DIRECTIONS FOR THIS TASK:
Reproduce all of the data exactly, with no line skipped.
[BEGIN SUPPLIED INFORMATION]
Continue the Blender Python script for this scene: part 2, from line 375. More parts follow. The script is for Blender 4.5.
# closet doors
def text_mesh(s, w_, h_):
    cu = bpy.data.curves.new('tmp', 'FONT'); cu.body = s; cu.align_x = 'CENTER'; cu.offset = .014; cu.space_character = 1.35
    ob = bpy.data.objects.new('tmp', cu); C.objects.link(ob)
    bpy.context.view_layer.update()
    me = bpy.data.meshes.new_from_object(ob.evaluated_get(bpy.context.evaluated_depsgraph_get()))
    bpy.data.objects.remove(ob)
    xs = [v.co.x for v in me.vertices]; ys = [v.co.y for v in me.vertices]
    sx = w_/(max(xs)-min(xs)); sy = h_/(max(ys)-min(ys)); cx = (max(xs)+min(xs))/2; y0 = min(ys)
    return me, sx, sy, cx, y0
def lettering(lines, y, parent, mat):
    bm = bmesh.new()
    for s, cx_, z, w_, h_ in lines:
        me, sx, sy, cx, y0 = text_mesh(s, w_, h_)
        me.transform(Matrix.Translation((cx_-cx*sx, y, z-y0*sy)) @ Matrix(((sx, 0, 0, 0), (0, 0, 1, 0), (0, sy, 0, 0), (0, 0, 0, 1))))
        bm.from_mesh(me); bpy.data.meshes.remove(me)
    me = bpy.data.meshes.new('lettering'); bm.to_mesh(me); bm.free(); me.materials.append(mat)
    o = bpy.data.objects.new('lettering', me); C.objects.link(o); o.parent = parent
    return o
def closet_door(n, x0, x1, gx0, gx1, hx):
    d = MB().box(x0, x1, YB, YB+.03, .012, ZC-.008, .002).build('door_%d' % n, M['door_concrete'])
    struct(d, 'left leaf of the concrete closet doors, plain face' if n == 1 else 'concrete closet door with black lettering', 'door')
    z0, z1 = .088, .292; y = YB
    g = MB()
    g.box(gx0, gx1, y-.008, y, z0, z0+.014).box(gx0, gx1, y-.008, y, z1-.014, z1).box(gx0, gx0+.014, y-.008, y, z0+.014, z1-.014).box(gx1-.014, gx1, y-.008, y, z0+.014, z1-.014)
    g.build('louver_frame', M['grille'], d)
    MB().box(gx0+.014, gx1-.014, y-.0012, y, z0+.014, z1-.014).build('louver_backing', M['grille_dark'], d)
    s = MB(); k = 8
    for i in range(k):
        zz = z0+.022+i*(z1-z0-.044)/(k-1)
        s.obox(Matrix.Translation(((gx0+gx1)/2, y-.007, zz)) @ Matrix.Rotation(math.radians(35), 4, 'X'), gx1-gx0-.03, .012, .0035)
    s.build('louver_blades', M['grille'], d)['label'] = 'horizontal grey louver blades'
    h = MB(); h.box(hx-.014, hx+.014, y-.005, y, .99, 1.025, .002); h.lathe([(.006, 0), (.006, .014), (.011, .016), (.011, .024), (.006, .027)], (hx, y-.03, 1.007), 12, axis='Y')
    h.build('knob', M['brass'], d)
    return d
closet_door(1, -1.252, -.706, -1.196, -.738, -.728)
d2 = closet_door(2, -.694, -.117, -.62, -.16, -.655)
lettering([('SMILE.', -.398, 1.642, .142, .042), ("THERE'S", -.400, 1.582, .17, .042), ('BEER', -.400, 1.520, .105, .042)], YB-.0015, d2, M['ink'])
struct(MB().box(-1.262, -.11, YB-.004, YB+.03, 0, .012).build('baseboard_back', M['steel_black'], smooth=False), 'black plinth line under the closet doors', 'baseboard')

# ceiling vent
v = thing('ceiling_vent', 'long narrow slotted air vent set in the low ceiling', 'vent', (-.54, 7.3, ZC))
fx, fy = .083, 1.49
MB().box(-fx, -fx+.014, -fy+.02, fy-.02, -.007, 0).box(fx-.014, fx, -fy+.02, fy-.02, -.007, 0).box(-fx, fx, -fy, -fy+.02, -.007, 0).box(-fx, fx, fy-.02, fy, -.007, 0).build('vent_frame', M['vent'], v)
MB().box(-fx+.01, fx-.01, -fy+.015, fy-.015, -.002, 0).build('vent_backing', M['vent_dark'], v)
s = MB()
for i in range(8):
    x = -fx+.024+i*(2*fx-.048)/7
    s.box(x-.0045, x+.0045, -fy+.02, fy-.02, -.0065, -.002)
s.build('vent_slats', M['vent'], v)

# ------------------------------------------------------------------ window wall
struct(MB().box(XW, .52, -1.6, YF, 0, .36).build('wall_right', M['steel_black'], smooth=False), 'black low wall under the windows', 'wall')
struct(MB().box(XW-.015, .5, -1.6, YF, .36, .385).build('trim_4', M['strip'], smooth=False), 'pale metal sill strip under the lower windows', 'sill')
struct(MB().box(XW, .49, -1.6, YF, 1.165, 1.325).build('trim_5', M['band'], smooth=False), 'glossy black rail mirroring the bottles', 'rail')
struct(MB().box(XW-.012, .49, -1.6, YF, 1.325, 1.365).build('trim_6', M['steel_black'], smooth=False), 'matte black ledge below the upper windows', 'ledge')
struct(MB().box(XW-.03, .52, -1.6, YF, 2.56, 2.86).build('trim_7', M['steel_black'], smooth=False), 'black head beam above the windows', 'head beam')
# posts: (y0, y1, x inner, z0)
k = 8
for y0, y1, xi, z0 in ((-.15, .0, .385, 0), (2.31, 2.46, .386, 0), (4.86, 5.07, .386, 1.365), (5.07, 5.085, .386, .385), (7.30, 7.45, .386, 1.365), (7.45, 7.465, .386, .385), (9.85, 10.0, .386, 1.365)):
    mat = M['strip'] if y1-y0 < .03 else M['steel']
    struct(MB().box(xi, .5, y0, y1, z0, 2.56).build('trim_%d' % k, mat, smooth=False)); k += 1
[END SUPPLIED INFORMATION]
EXERCISE SOLUTION:
Continue the Blender Python script for this scene: part 2, from line 375. More parts follow. The script is for Blender 4.5.
# closet doors
def text_mesh(s, w_, h_):
    cu = bpy.data.curves.new('tmp', 'FONT'); cu.body = s; cu.align_x = 'CENTER'; cu.offset = .014; cu.space_character = 1.35
    ob = bpy.data.objects.new('tmp', cu); C.objects.link(ob)
    bpy.context.view_layer.update()
    me = bpy.data.meshes.new_from_object(ob.evaluated_get(bpy.context.evaluated_depsgraph_get()))
    bpy.data.objects.remove(ob)
    xs = [v.co.x for v in me.vertices]; ys = [v.co.y for v in me.vertices]
    sx = w_/(max(xs)-min(xs)); sy = h_/(max(ys)-min(ys)); cx = (max(xs)+min(xs))/2; y0 = min(ys)
    return me, sx, sy, cx, y0
def lettering(lines, y, parent, mat):
    bm = bmesh.new()
    for s, cx_, z, w_, h_ in lines:
        me, sx, sy, cx, y0 = text_mesh(s, w_, h_)
        me.transform(Matrix.Translation((cx_-cx*sx, y, z-y0*sy)) @ Matrix(((sx, 0, 0, 0), (0, 0, 1, 0), (0, sy, 0, 0), (0, 0, 0, 1))))
        bm.from_mesh(me); bpy.data.meshes.remove(me)
    me = bpy.data.meshes.new('lettering'); bm.to_mesh(me); bm.free(); me.materials.append(mat)
    o = bpy.data.objects.new('lettering', me); C.objects.link(o); o.parent = parent
    return o
def closet_door(n, x0, x1, gx0, gx1, hx):
    d = MB().box(x0, x1, YB, YB+.03, .012, ZC-.008, .002).build('door_%d' % n, M['door_concrete'])
    struct(d, 'left leaf of the concrete closet doors, plain face' if n == 1 else 'concrete closet door with black lettering', 'door')
    z0, z1 = .088, .292; y = YB
    g = MB()
    g.box(gx0, gx1, y-.008, y, z0, z0+.014).box(gx0, gx1, y-.008, y, z1-.014, z1).box(gx0, gx0+.014, y-.008, y, z0+.014, z1-.014).box(gx1-.014, gx1, y-.008, y, z0+.014, z1-.014)
    g.build('louver_frame', M['grille'], d)
    MB().box(gx0+.014, gx1-.014, y-.0012, y, z0+.014, z1-.014).build('louver_backing', M['grille_dark'], d)
    s = MB(); k = 8
    for i in range(k):
        zz = z0+.022+i*(z1-z0-.044)/(k-1)
        s.obox(Matrix.Translation(((gx0+gx1)/2, y-.007, zz)) @ Matrix.Rotation(math.radians(35), 4, 'X'), gx1-gx0-.03, .012, .0035)
    s.build('louver_blades', M['grille'], d)['label'] = 'horizontal grey louver blades'
    h = MB(); h.box(hx-.014, hx+.014, y-.005, y, .99, 1.025, .002); h.lathe([(.006, 0), (.006, .014), (.011, .016), (.011, .024), (.006, .027)], (hx, y-.03, 1.007), 12, axis='Y')
    h.build('knob', M['brass'], d)
    return d
closet_door(1, -1.252, -.706, -1.196, -.738, -.728)
d2 = closet_door(2, -.694, -.117, -.62, -.16, -.655)
lettering([('SMILE.', -.398, 1.642, .142, .042), ("THERE'S", -.400, 1.582, .17, .042), ('BEER', -.400, 1.520, .105, .042)], YB-.0015, d2, M['ink'])
struct(MB().box(-1.262, -.11, YB-.004, YB+.03, 0, .012).build('baseboard_back', M['steel_black'], smooth=False), 'black plinth line under the closet doors', 'baseboard')

# ceiling vent
v = thing('ceiling_vent', 'long narrow slotted air vent set in the low ceiling', 'vent', (-.54, 7.3, ZC))
fx, fy = .083, 1.49
MB().box(-fx, -fx+.014, -fy+.02, fy-.02, -.007, 0).box(fx-.014, fx, -fy+.02, fy-.02, -.007, 0).box(-fx, fx, -fy, -fy+.02, -.007, 0).box(-fx, fx, fy-.02, fy, -.007, 0).build('vent_frame', M['vent'], v)
MB().box(-fx+.01, fx-.01, -fy+.015, fy-.015, -.002, 0).build('vent_backing', M['vent_dark'], v)
s = MB()
for i in range(8):
    x = -fx+.024+i*(2*fx-.048)/7
    s.box(x-.0045, x+.0045, -fy+.02, fy-.02, -.0065, -.002)
s.build('vent_slats', M['vent'], v)

# ------------------------------------------------------------------ window wall
struct(MB().box(XW, .52, -1.6, YF, 0, .36).build('wall_right', M['steel_black'], smooth=False), 'black low wall under the windows', 'wall')
struct(MB().box(XW-.015, .5, -1.6, YF, .36, .385).build('trim_4', M['strip'], smooth=False), 'pale metal sill strip under the lower windows', 'sill')
struct(MB().box(XW, .49, -1.6, YF, 1.165, 1.325).build('trim_5', M['band'], smooth=False), 'glossy black rail mirroring the bottles', 'rail')
struct(MB().box(XW-.012, .49, -1.6, YF, 1.325, 1.365).build('trim_6', M['steel_black'], smooth=False), 'matte black ledge below the upper windows', 'ledge')
struct(MB().box(XW-.03, .52, -1.6, YF, 2.56, 2.86).build('trim_7', M['steel_black'], smooth=False), 'black head beam above the windows', 'head beam')
# posts: (y0, y1, x inner, z0)
k = 8
for y0, y1, xi, z0 in ((-.15, .0, .385, 0), (2.31, 2.46, .386, 0), (4.86, 5.07, .386, 1.365), (5.07, 5.085, .386, .385), (7.30, 7.45, .386, 1.365), (7.45, 7.465, .386, .385), (9.85, 10.0, .386, 1.365)):
    mat = M['strip'] if y1-y0 < .03 else M['steel']
    struct(MB().box(xi, .5, y0, y1, z0, 2.56).build('trim_%d' % k, mat, smooth=False)); k += 1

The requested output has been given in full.